__EXERCISE BRIEF__.
Show every line of the records below that contains the word "this".

__ROWS__.

* Start *

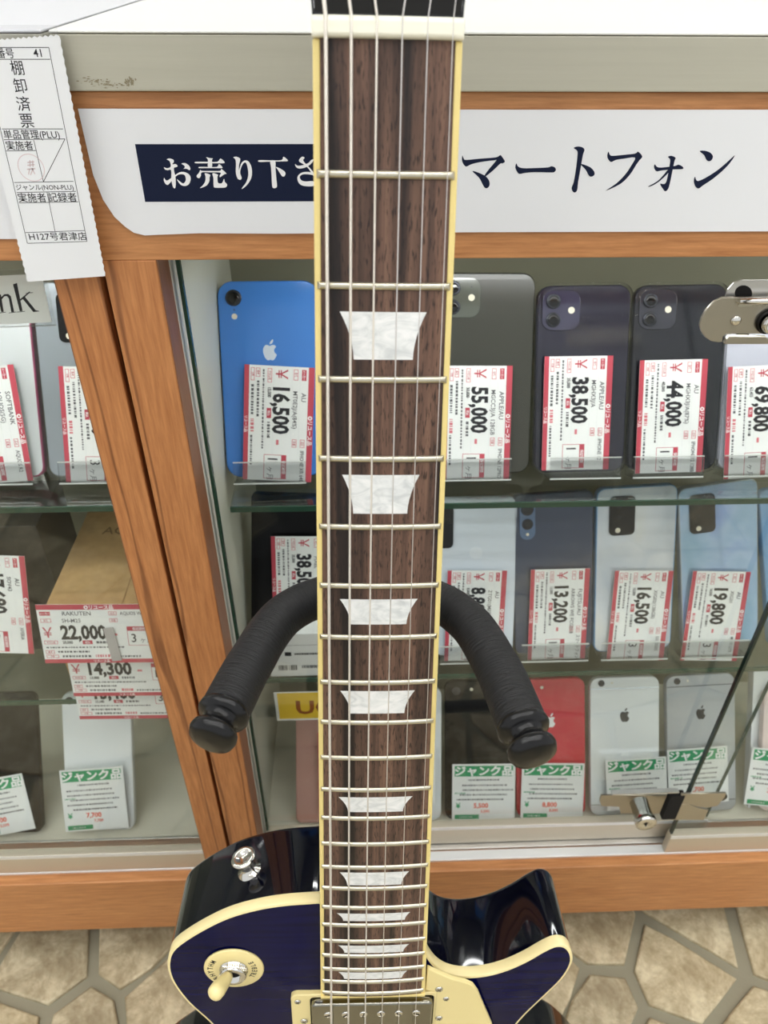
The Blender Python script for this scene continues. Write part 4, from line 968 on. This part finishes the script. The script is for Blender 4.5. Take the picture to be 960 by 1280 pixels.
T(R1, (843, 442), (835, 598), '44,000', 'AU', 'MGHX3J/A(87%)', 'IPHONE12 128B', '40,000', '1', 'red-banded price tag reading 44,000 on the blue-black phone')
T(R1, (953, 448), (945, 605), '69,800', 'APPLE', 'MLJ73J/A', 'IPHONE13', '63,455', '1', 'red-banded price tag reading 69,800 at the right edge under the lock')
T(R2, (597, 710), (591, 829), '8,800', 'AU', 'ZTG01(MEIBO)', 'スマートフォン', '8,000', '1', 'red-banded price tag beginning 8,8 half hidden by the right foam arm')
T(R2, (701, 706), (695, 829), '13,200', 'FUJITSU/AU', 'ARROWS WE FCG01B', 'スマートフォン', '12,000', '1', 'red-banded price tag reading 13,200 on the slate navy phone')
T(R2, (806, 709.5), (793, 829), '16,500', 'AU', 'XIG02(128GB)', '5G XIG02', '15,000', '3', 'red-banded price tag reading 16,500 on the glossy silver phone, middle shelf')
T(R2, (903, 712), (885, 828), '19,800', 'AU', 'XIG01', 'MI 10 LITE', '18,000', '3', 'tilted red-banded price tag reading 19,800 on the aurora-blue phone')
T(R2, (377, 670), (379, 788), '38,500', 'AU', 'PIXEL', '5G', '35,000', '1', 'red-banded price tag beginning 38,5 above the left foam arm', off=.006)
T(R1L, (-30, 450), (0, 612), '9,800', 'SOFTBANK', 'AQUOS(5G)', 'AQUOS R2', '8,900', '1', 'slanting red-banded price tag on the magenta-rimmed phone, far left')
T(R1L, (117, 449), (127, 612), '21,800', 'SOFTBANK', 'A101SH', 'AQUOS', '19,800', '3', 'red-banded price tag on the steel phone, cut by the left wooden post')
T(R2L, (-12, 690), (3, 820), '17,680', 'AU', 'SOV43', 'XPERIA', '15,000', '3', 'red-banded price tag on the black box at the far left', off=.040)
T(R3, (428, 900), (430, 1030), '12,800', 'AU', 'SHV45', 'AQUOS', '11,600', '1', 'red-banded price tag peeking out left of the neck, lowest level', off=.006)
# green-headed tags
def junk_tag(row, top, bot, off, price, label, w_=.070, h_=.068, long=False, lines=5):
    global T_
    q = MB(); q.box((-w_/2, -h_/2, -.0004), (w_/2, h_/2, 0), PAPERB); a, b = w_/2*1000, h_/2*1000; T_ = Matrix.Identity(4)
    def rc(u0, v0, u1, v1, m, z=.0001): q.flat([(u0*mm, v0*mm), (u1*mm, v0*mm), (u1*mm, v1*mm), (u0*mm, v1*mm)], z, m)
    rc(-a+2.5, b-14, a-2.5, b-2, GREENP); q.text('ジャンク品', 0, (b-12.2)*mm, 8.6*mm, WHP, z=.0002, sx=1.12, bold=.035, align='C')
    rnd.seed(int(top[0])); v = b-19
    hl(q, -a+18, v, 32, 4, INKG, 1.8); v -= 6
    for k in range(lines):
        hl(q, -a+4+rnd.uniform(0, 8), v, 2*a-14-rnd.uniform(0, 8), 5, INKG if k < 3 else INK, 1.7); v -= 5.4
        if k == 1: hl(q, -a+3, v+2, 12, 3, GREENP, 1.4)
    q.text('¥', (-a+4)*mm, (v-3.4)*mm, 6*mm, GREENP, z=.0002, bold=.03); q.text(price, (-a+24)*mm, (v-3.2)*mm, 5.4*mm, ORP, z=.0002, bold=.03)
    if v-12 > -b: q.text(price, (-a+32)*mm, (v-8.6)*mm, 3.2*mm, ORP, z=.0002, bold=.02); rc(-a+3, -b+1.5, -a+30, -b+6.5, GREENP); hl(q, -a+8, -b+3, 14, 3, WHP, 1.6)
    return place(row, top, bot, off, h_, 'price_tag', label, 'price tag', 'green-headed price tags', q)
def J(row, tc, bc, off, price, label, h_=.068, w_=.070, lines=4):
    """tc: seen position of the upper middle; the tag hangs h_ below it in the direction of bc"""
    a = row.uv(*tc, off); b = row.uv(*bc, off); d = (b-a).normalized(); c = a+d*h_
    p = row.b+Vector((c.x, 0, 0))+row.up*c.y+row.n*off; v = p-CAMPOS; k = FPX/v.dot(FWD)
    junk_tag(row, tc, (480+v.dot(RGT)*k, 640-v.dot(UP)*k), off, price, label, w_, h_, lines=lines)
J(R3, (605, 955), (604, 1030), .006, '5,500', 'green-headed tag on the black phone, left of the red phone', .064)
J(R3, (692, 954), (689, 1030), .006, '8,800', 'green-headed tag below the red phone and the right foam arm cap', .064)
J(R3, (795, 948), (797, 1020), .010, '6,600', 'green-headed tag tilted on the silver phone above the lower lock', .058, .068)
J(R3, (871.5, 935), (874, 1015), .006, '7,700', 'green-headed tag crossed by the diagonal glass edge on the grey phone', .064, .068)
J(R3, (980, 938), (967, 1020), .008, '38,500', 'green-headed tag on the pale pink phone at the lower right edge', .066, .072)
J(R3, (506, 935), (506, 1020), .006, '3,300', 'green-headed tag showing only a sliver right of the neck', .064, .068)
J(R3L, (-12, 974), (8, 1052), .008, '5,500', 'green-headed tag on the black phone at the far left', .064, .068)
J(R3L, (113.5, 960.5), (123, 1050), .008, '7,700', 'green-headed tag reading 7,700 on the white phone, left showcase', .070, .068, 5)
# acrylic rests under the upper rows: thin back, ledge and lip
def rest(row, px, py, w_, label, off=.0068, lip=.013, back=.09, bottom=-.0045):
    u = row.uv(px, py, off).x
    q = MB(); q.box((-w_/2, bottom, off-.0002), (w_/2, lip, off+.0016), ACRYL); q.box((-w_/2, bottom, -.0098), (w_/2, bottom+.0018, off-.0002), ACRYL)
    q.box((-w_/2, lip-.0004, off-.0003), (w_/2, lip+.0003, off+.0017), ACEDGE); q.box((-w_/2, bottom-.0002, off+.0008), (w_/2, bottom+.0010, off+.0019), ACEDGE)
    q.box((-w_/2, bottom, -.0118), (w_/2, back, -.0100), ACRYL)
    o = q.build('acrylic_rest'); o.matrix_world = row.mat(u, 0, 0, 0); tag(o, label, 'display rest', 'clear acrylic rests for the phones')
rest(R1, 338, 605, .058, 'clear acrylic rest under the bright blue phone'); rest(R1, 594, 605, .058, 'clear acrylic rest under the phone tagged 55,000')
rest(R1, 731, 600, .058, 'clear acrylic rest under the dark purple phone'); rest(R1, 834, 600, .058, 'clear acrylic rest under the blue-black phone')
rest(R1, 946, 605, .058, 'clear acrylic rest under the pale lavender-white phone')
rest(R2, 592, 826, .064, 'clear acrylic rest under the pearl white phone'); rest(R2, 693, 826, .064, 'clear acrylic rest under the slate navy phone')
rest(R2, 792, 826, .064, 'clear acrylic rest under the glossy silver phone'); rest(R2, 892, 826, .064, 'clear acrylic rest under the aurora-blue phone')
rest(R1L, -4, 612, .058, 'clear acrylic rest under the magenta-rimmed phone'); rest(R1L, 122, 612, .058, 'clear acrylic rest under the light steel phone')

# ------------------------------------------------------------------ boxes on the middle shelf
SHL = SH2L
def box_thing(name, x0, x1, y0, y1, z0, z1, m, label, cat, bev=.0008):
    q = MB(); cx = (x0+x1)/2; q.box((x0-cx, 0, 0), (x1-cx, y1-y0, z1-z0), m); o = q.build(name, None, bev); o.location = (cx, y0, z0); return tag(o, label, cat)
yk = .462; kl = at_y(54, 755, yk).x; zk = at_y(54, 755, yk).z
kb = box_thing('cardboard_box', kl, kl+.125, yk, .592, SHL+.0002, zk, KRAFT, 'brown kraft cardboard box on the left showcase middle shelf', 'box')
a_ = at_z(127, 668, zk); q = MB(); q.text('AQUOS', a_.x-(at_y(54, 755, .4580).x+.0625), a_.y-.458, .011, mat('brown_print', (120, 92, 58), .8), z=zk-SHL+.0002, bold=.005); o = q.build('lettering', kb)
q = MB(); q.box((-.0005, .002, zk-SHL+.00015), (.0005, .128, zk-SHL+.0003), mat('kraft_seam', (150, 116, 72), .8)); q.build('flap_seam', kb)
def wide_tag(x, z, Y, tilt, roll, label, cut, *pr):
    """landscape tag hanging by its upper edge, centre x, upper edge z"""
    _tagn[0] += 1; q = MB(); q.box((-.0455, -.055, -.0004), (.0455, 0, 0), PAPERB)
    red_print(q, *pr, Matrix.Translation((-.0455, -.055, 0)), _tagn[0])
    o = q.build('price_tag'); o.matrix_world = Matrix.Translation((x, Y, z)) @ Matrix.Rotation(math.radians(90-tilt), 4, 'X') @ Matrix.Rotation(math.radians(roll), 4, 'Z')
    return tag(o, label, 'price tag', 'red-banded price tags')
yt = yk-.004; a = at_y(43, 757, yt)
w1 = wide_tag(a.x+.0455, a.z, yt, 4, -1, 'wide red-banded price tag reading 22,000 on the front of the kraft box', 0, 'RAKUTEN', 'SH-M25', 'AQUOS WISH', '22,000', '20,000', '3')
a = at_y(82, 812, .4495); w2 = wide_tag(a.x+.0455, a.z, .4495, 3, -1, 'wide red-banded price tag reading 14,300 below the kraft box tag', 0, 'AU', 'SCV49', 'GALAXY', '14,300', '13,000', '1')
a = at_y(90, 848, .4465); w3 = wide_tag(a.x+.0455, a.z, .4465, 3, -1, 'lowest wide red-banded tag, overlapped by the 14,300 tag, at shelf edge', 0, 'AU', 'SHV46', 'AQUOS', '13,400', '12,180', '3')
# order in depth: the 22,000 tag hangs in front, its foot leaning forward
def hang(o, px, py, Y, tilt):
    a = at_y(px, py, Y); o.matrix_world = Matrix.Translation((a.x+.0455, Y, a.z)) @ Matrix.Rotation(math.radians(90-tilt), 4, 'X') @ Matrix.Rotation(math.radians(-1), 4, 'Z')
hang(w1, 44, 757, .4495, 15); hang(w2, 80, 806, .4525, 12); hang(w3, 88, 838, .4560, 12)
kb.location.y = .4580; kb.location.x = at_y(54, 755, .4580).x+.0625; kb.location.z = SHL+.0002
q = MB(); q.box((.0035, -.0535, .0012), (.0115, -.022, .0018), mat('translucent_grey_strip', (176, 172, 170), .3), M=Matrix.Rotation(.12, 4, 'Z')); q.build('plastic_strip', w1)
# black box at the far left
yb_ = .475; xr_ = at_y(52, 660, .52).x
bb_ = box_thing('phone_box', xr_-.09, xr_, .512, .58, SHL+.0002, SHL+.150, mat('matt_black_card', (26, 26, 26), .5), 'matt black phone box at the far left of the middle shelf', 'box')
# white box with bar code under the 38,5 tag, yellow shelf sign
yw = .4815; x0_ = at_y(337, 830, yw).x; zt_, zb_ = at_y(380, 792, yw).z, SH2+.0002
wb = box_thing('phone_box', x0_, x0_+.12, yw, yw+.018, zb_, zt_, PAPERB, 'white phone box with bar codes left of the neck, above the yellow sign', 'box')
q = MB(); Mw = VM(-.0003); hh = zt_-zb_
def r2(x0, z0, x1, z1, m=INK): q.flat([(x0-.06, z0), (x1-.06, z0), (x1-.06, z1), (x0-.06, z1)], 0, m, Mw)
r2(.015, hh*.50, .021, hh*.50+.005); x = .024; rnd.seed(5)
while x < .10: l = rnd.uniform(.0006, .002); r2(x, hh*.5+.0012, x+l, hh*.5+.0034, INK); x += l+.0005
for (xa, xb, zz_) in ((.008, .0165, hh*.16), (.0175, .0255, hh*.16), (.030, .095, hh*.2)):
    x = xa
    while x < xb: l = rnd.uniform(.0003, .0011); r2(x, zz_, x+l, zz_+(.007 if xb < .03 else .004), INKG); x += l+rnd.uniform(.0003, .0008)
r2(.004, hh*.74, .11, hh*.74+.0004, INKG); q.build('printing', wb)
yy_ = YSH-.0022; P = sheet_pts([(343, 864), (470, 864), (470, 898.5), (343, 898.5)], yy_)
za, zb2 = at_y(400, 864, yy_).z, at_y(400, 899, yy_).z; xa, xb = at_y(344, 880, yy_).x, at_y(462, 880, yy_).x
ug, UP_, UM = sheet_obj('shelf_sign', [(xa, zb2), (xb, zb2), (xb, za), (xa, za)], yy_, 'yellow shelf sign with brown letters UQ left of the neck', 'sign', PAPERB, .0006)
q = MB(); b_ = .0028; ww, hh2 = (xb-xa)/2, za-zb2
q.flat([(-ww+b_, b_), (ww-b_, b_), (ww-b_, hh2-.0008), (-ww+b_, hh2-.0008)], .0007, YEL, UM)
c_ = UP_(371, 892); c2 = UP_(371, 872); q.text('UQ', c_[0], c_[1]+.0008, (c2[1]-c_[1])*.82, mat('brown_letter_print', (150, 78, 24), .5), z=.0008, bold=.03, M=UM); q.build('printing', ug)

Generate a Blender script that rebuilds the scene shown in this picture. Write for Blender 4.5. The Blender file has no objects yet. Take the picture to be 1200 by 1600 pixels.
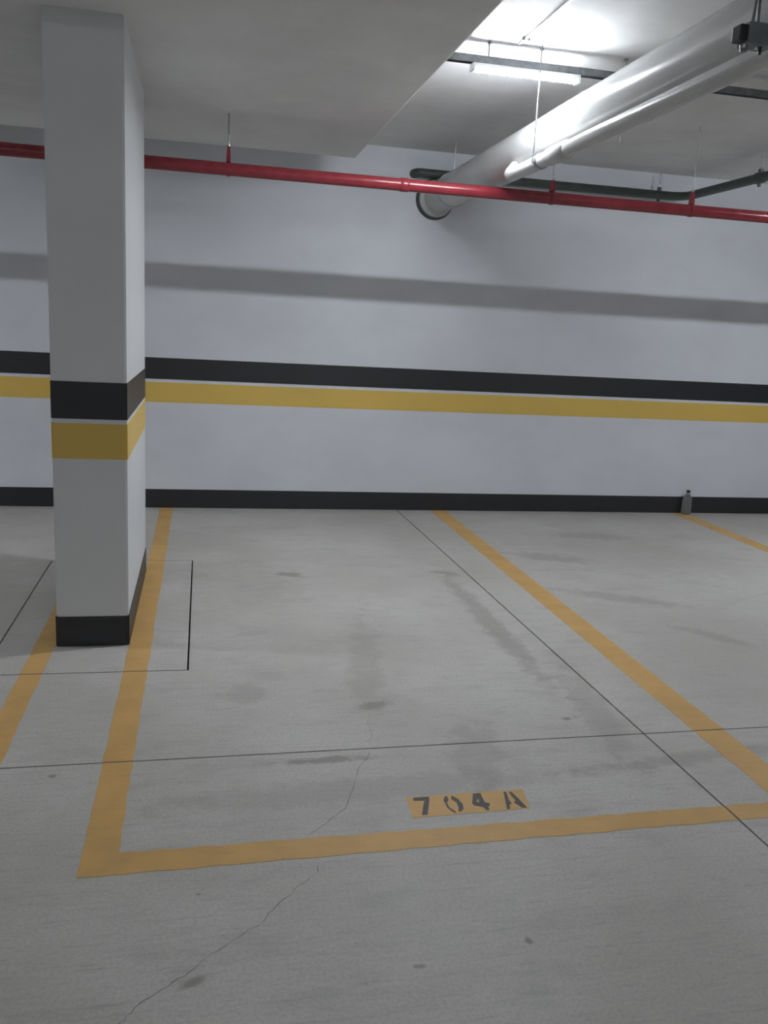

* End *

__TASK RESPONSE__.
The Blender Python script for this scene continues. Write part 4, from line 968 on. This part finishes the script. The script is for Blender 4.5. Take the picture to be 960 by 1280 pixels.
Generate a Blender script that rebuilds the scene shown in this picture. Write for Blender 4.5. The Blender file has no objects yet. Take the picture to be 1200 by 1600 pixels.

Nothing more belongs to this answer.